Your goal:
Write the data out again exactly, dropping any images it holds.

═════ Provided data

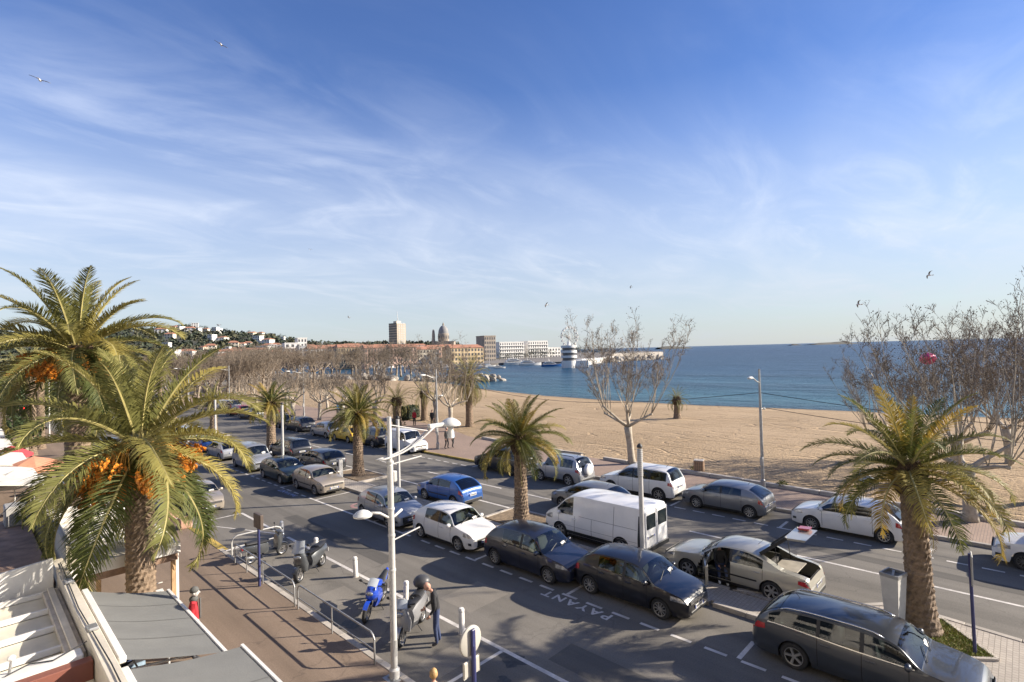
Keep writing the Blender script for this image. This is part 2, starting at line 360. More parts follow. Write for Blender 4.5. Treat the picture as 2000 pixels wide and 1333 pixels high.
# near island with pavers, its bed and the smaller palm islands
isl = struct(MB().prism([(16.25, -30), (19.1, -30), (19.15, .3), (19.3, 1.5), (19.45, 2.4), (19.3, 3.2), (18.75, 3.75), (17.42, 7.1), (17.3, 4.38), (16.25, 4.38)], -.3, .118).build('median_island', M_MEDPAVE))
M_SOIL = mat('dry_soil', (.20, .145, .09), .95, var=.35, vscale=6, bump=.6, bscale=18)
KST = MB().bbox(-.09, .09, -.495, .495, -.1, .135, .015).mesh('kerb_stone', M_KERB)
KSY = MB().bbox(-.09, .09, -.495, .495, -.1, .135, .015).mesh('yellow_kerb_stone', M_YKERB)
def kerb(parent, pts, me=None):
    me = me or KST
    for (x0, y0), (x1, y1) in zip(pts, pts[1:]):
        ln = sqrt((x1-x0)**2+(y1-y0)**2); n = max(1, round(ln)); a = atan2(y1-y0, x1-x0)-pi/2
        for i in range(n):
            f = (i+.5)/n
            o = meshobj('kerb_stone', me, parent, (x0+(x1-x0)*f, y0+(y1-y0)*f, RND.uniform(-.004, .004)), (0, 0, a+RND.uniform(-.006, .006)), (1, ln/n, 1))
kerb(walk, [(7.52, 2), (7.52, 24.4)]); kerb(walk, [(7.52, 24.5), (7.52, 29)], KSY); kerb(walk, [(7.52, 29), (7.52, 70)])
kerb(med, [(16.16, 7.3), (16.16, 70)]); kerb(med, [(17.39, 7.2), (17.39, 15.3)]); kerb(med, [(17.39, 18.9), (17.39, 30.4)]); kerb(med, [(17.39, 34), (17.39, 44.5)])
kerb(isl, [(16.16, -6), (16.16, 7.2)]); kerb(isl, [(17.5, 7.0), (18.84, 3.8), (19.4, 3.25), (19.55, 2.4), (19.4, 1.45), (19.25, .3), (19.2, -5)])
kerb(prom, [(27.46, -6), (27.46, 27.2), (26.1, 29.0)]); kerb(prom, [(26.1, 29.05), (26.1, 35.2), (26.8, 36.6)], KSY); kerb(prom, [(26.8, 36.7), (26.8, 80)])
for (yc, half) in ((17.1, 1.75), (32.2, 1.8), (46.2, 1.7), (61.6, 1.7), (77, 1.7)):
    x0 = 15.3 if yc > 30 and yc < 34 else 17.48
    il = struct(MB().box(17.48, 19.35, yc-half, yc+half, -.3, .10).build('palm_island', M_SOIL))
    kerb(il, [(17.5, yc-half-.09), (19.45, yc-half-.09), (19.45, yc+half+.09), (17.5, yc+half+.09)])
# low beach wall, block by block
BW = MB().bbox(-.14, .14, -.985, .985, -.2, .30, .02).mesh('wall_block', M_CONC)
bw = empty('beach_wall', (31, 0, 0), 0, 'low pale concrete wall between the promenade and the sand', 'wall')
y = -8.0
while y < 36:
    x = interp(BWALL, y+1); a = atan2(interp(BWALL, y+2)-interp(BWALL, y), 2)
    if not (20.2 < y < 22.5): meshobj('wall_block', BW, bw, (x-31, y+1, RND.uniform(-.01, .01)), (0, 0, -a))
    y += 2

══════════

Solution to this exercise:
Keep writing the Blender script for this image. This is part 2, starting at line 360. More parts follow. Write for Blender 4.5. Treat the picture as 2000 pixels wide and 1333 pixels high.
# near island with pavers, its bed and the smaller palm islands
isl = struct(MB().prism([(16.25, -30), (19.1, -30), (19.15, .3), (19.3, 1.5), (19.45, 2.4), (19.3, 3.2), (18.75, 3.75), (17.42, 7.1), (17.3, 4.38), (16.25, 4.38)], -.3, .118).build('median_island', M_MEDPAVE))
M_SOIL = mat('dry_soil', (.20, .145, .09), .95, var=.35, vscale=6, bump=.6, bscale=18)
KST = MB().bbox(-.09, .09, -.495, .495, -.1, .135, .015).mesh('kerb_stone', M_KERB)
KSY = MB().bbox(-.09, .09, -.495, .495, -.1, .135, .015).mesh('yellow_kerb_stone', M_YKERB)
def kerb(parent, pts, me=None):
    me = me or KST
    for (x0, y0), (x1, y1) in zip(pts, pts[1:]):
        ln = sqrt((x1-x0)**2+(y1-y0)**2); n = max(1, round(ln)); a = atan2(y1-y0, x1-x0)-pi/2
        for i in range(n):
            f = (i+.5)/n
            o = meshobj('kerb_stone', me, parent, (x0+(x1-x0)*f, y0+(y1-y0)*f, RND.uniform(-.004, .004)), (0, 0, a+RND.uniform(-.006, .006)), (1, ln/n, 1))
kerb(walk, [(7.52, 2), (7.52, 24.4)]); kerb(walk, [(7.52, 24.5), (7.52, 29)], KSY); kerb(walk, [(7.52, 29), (7.52, 70)])
kerb(med, [(16.16, 7.3), (16.16, 70)]); kerb(med, [(17.39, 7.2), (17.39, 15.3)]); kerb(med, [(17.39, 18.9), (17.39, 30.4)]); kerb(med, [(17.39, 34), (17.39, 44.5)])
kerb(isl, [(16.16, -6), (16.16, 7.2)]); kerb(isl, [(17.5, 7.0), (18.84, 3.8), (19.4, 3.25), (19.55, 2.4), (19.4, 1.45), (19.25, .3), (19.2, -5)])
kerb(prom, [(27.46, -6), (27.46, 27.2), (26.1, 29.0)]); kerb(prom, [(26.1, 29.05), (26.1, 35.2), (26.8, 36.6)], KSY); kerb(prom, [(26.8, 36.7), (26.8, 80)])
for (yc, half) in ((17.1, 1.75), (32.2, 1.8), (46.2, 1.7), (61.6, 1.7), (77, 1.7)):
    x0 = 15.3 if yc > 30 and yc < 34 else 17.48
    il = struct(MB().box(17.48, 19.35, yc-half, yc+half, -.3, .10).build('palm_island', M_SOIL))
    kerb(il, [(17.5, yc-half-.09), (19.45, yc-half-.09), (19.45, yc+half+.09), (17.5, yc+half+.09)])
# low beach wall, block by block
BW = MB().bbox(-.14, .14, -.985, .985, -.2, .30, .02).mesh('wall_block', M_CONC)
bw = empty('beach_wall', (31, 0, 0), 0, 'low pale concrete wall between the promenade and the sand', 'wall')
y = -8.0
while y < 36:
    x = interp(BWALL, y+1); a = atan2(interp(BWALL, y+2)-interp(BWALL, y), 2)
    if not (20.2 < y < 22.5): meshobj('wall_block', BW, bw, (x-31, y+1, RND.uniform(-.01, .01)), (0, 0, -a))
    y += 2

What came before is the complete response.